- [Your task] Below is a listing. Return the lines from the one that contains "Recreate this scene" to the one that contains "SC.view_settings.exposure = 0.31", both ends included, verbatim and with no pictures.

- [Provided data]
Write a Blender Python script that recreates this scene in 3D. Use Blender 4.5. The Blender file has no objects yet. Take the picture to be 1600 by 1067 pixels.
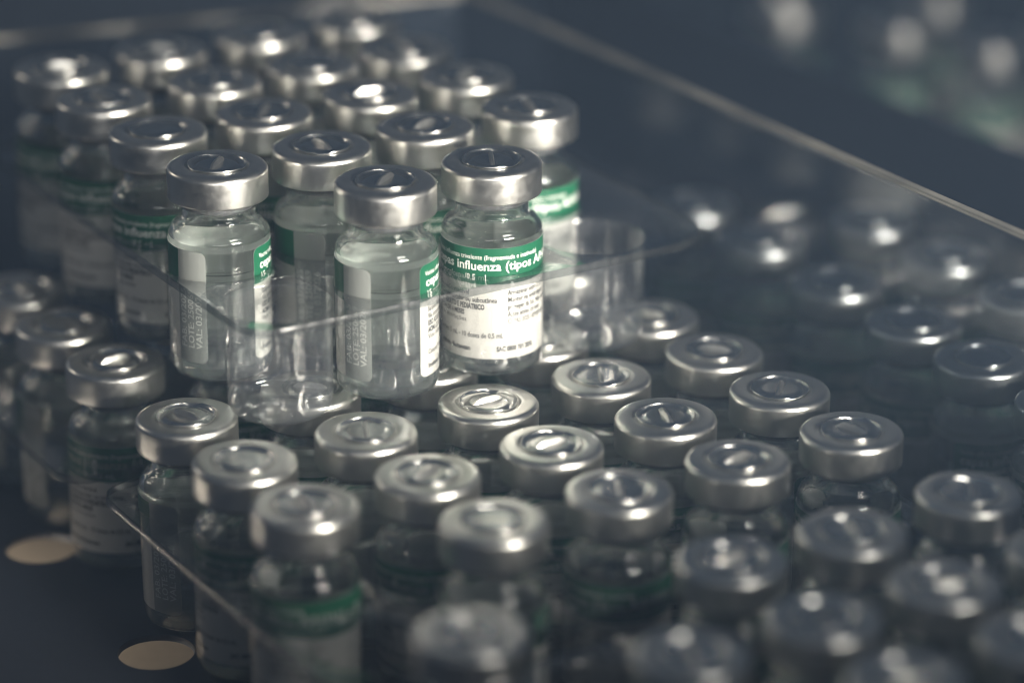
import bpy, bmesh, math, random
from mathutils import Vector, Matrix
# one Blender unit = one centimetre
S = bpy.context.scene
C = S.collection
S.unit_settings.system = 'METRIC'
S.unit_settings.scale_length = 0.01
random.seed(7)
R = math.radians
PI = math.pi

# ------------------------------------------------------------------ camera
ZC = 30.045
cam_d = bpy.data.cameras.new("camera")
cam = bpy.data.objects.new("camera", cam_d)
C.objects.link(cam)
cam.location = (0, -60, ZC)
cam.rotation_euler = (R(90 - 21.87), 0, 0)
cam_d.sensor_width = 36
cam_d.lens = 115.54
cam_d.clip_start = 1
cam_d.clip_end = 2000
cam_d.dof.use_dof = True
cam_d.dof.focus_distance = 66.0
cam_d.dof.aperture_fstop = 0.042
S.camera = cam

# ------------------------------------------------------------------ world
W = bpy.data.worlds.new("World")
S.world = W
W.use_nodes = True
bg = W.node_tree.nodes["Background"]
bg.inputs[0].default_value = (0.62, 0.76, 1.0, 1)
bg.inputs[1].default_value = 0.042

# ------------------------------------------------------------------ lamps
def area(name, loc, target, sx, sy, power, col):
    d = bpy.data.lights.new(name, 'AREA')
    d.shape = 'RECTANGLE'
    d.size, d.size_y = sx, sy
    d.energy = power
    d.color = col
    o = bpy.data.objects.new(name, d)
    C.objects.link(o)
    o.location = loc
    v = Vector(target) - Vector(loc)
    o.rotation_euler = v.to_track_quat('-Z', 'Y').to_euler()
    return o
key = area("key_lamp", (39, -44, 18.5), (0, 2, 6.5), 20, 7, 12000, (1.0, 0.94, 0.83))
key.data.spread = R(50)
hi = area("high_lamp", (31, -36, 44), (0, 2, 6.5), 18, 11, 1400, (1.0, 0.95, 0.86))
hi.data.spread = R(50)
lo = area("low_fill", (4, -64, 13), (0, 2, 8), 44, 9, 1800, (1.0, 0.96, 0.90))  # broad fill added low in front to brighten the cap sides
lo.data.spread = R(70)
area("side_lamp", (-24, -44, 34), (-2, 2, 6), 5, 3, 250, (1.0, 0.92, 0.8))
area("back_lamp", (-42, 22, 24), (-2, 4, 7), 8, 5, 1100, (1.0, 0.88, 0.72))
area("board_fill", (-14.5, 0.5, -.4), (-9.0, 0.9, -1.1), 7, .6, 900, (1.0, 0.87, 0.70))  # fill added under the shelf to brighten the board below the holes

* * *

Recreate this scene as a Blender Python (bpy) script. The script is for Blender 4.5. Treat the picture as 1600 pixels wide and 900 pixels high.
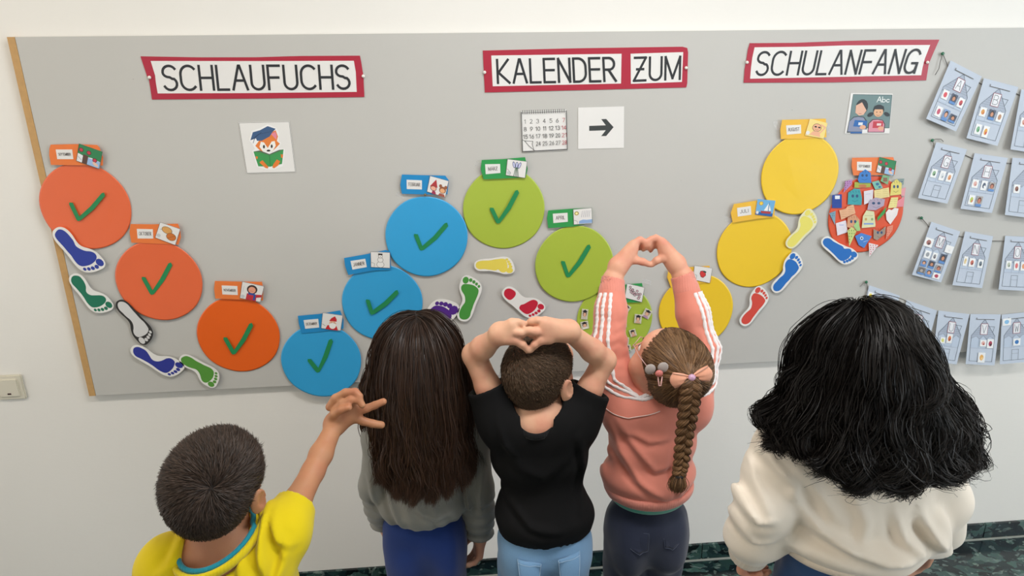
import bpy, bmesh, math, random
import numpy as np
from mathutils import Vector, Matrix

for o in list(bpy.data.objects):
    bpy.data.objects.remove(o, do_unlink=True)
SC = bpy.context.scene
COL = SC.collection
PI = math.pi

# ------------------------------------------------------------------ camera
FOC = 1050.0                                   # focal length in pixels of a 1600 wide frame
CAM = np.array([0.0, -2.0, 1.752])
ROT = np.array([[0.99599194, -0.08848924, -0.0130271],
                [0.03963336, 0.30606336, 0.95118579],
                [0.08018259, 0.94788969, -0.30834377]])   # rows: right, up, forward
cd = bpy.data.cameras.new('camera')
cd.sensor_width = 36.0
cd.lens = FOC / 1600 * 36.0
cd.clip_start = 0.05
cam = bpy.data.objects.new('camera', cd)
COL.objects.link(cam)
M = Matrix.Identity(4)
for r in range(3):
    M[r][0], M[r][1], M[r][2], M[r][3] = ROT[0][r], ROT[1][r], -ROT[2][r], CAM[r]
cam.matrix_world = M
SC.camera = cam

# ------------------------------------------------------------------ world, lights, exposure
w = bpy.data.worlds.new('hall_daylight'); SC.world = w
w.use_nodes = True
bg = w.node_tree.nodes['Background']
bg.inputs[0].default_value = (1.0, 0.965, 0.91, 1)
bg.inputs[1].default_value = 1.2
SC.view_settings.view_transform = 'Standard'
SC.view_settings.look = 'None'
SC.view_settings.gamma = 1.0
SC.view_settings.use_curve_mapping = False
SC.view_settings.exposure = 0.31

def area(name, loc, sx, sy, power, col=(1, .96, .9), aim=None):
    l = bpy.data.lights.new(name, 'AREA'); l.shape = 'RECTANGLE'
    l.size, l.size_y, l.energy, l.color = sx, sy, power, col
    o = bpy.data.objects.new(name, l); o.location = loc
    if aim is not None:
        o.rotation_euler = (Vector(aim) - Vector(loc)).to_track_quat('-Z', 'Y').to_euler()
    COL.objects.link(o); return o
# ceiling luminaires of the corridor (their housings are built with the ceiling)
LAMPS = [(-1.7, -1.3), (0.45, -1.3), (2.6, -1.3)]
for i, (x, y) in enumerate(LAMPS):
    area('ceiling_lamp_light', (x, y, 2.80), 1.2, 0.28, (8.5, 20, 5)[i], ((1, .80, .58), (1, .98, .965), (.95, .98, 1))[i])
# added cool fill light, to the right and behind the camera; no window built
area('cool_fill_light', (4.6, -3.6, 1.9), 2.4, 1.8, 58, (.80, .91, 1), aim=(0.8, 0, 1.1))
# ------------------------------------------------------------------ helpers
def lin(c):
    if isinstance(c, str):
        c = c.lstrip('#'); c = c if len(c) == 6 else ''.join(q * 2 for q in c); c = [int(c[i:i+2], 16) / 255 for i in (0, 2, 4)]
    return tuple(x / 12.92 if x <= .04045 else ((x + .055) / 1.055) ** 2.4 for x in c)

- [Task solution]
Recreate this scene as a Blender Python (bpy) script. The script is for Blender 4.5. Treat the picture as 1600 pixels wide and 900 pixels high.
import bpy, bmesh, math, random
import numpy as np
from mathutils import Vector, Matrix

for o in list(bpy.data.objects):
    bpy.data.objects.remove(o, do_unlink=True)
SC = bpy.context.scene
COL = SC.collection
PI = math.pi

# ------------------------------------------------------------------ camera
FOC = 1050.0                                   # focal length in pixels of a 1600 wide frame
CAM = np.array([0.0, -2.0, 1.752])
ROT = np.array([[0.99599194, -0.08848924, -0.0130271],
                [0.03963336, 0.30606336, 0.95118579],
                [0.08018259, 0.94788969, -0.30834377]])   # rows: right, up, forward
cd = bpy.data.cameras.new('camera')
cd.sensor_width = 36.0
cd.lens = FOC / 1600 * 36.0
cd.clip_start = 0.05
cam = bpy.data.objects.new('camera', cd)
COL.objects.link(cam)
M = Matrix.Identity(4)
for r in range(3):
    M[r][0], M[r][1], M[r][2], M[r][3] = ROT[0][r], ROT[1][r], -ROT[2][r], CAM[r]
cam.matrix_world = M
SC.camera = cam

# ------------------------------------------------------------------ world, lights, exposure
w = bpy.data.worlds.new('hall_daylight'); SC.world = w
w.use_nodes = True
bg = w.node_tree.nodes['Background']
bg.inputs[0].default_value = (1.0, 0.965, 0.91, 1)
bg.inputs[1].default_value = 1.2
SC.view_settings.view_transform = 'Standard'
SC.view_settings.look = 'None'
SC.view_settings.gamma = 1.0
SC.view_settings.use_curve_mapping = False
SC.view_settings.exposure = 0.31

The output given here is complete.